/---

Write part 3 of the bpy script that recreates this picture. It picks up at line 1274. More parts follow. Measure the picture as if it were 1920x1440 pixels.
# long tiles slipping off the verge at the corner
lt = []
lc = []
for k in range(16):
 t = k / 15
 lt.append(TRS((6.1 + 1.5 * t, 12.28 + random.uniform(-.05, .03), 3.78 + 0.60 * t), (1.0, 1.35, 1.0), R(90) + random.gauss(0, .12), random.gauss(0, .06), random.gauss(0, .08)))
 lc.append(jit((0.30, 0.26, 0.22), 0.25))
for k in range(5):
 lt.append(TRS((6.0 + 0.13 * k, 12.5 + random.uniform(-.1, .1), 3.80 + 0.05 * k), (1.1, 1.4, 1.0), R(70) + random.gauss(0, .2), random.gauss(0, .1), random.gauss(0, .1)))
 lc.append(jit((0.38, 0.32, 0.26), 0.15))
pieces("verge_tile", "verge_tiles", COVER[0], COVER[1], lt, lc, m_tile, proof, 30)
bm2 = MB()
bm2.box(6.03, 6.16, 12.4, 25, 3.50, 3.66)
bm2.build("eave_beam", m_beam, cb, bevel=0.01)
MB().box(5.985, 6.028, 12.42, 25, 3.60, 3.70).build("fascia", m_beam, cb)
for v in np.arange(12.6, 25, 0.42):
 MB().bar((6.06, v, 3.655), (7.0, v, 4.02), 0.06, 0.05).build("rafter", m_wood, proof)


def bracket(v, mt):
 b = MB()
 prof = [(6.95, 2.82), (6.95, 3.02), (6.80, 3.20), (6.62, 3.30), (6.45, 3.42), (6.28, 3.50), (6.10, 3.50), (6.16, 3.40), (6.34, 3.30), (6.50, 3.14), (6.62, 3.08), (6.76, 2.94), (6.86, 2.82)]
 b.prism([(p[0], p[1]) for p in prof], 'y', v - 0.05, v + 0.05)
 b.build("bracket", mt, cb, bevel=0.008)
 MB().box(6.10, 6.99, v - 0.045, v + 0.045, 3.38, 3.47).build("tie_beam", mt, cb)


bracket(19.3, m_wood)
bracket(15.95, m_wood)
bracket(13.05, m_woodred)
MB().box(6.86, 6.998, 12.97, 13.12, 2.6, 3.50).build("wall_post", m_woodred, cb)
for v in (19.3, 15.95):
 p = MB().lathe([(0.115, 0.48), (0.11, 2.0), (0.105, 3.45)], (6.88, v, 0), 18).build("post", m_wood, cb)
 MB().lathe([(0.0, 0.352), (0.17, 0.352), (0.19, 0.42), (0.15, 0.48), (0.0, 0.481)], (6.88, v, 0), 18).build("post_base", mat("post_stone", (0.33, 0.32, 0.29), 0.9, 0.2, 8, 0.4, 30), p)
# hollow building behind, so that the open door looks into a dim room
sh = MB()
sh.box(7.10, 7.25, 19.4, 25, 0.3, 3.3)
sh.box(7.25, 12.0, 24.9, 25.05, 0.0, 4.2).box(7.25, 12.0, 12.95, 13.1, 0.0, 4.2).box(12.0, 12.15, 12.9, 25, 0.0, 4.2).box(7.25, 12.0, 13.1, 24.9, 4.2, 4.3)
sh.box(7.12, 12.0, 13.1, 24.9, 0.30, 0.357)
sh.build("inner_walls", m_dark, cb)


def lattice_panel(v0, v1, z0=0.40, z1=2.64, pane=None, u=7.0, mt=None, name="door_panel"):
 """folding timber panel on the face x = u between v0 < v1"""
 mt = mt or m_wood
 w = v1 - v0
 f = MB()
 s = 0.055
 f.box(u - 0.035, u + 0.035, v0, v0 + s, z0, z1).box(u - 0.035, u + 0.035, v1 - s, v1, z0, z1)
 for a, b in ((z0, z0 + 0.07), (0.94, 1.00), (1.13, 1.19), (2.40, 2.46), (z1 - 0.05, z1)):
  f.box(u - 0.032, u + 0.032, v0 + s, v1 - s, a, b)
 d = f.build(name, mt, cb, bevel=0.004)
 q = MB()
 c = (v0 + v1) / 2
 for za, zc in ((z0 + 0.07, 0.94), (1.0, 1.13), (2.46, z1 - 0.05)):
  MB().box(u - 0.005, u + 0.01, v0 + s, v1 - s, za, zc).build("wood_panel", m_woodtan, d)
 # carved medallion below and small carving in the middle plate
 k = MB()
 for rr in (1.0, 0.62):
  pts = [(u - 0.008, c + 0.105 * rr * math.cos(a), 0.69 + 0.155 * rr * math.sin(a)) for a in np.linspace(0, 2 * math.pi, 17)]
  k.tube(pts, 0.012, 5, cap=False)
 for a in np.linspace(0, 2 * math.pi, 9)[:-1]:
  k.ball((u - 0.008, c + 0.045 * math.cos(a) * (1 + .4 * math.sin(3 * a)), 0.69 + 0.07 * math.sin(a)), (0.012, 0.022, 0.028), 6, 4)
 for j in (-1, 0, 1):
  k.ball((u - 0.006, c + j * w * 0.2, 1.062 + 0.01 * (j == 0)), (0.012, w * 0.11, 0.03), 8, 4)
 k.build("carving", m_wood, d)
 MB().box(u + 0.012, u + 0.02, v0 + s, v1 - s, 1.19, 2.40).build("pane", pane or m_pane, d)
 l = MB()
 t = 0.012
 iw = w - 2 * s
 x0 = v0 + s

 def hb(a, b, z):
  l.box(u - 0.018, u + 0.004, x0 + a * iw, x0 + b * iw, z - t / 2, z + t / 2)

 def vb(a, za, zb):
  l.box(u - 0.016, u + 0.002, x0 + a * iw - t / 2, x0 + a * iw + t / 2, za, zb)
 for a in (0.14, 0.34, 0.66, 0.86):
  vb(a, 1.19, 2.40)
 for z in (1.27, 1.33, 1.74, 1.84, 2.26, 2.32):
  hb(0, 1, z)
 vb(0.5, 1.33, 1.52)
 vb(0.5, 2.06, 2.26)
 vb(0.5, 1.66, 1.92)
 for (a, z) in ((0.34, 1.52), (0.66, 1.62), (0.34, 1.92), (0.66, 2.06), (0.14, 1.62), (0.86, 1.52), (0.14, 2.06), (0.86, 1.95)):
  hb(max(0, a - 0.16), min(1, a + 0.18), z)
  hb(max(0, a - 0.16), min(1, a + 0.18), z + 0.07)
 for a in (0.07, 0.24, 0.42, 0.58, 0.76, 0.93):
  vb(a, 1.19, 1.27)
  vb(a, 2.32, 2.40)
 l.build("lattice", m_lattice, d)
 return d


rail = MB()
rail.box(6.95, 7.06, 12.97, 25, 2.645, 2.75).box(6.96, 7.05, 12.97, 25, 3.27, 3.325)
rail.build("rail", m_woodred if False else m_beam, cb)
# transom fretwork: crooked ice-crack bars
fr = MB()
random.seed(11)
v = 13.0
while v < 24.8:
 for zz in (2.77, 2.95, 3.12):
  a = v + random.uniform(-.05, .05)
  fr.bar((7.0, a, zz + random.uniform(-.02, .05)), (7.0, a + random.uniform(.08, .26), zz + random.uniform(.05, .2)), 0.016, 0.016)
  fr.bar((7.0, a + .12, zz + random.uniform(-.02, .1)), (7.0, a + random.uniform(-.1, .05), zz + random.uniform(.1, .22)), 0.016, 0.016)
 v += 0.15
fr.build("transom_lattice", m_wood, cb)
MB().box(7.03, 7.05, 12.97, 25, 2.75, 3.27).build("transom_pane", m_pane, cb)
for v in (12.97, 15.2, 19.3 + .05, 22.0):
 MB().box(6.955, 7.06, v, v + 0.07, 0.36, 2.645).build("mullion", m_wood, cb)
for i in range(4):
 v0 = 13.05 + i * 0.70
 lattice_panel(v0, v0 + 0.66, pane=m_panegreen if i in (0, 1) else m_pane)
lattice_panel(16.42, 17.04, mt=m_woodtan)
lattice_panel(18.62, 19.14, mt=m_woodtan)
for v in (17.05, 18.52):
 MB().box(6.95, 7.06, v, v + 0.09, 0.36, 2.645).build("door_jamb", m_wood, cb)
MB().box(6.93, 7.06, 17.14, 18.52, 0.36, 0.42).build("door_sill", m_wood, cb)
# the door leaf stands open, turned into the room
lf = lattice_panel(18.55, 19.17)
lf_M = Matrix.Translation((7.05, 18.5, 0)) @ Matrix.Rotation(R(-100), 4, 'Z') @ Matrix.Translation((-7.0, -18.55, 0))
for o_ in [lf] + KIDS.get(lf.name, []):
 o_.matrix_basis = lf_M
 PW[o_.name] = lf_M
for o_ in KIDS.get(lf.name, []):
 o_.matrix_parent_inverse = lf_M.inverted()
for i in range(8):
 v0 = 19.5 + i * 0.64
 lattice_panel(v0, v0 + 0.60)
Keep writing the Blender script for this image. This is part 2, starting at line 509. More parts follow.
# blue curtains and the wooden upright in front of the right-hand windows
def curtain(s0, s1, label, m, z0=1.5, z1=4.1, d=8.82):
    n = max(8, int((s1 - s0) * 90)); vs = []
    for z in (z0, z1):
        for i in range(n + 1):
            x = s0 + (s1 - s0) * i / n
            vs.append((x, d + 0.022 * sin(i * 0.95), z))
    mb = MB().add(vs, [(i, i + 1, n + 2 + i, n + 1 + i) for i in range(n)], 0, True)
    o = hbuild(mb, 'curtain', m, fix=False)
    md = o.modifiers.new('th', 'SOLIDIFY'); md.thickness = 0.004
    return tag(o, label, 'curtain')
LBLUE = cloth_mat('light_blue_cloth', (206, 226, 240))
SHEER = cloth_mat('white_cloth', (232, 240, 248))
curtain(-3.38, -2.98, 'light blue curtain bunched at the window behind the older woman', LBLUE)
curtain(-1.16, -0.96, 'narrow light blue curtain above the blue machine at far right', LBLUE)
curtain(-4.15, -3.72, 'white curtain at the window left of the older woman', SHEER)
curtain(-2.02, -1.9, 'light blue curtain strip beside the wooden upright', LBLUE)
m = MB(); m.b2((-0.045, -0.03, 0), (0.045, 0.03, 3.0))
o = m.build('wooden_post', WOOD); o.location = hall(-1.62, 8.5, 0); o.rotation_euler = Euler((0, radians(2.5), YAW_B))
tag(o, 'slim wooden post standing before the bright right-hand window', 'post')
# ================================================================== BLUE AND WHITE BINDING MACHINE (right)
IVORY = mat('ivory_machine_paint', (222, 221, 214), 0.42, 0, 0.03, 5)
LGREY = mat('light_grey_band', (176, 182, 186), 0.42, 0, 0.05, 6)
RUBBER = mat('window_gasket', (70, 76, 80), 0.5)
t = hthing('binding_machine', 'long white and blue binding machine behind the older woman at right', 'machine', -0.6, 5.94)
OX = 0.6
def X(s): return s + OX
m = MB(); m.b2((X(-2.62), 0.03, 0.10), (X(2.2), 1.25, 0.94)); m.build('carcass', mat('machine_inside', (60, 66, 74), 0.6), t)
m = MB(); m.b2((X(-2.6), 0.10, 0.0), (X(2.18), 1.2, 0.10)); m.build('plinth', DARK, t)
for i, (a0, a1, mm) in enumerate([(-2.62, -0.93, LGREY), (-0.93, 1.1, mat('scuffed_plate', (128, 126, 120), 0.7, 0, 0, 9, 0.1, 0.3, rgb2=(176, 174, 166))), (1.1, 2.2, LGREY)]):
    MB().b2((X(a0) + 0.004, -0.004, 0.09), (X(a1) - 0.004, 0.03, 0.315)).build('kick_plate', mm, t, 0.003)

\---

| Problem statement |
Copy all lines from the entries that contain the word "this".

| Response |
Write part 3 of the bpy script that recreates this picture. It picks up at line 1274. More parts follow. Measure the picture as if it were 1920x1440 pixels.
Keep writing the Blender script for this image. This is part 2, starting at line 509. More parts follow.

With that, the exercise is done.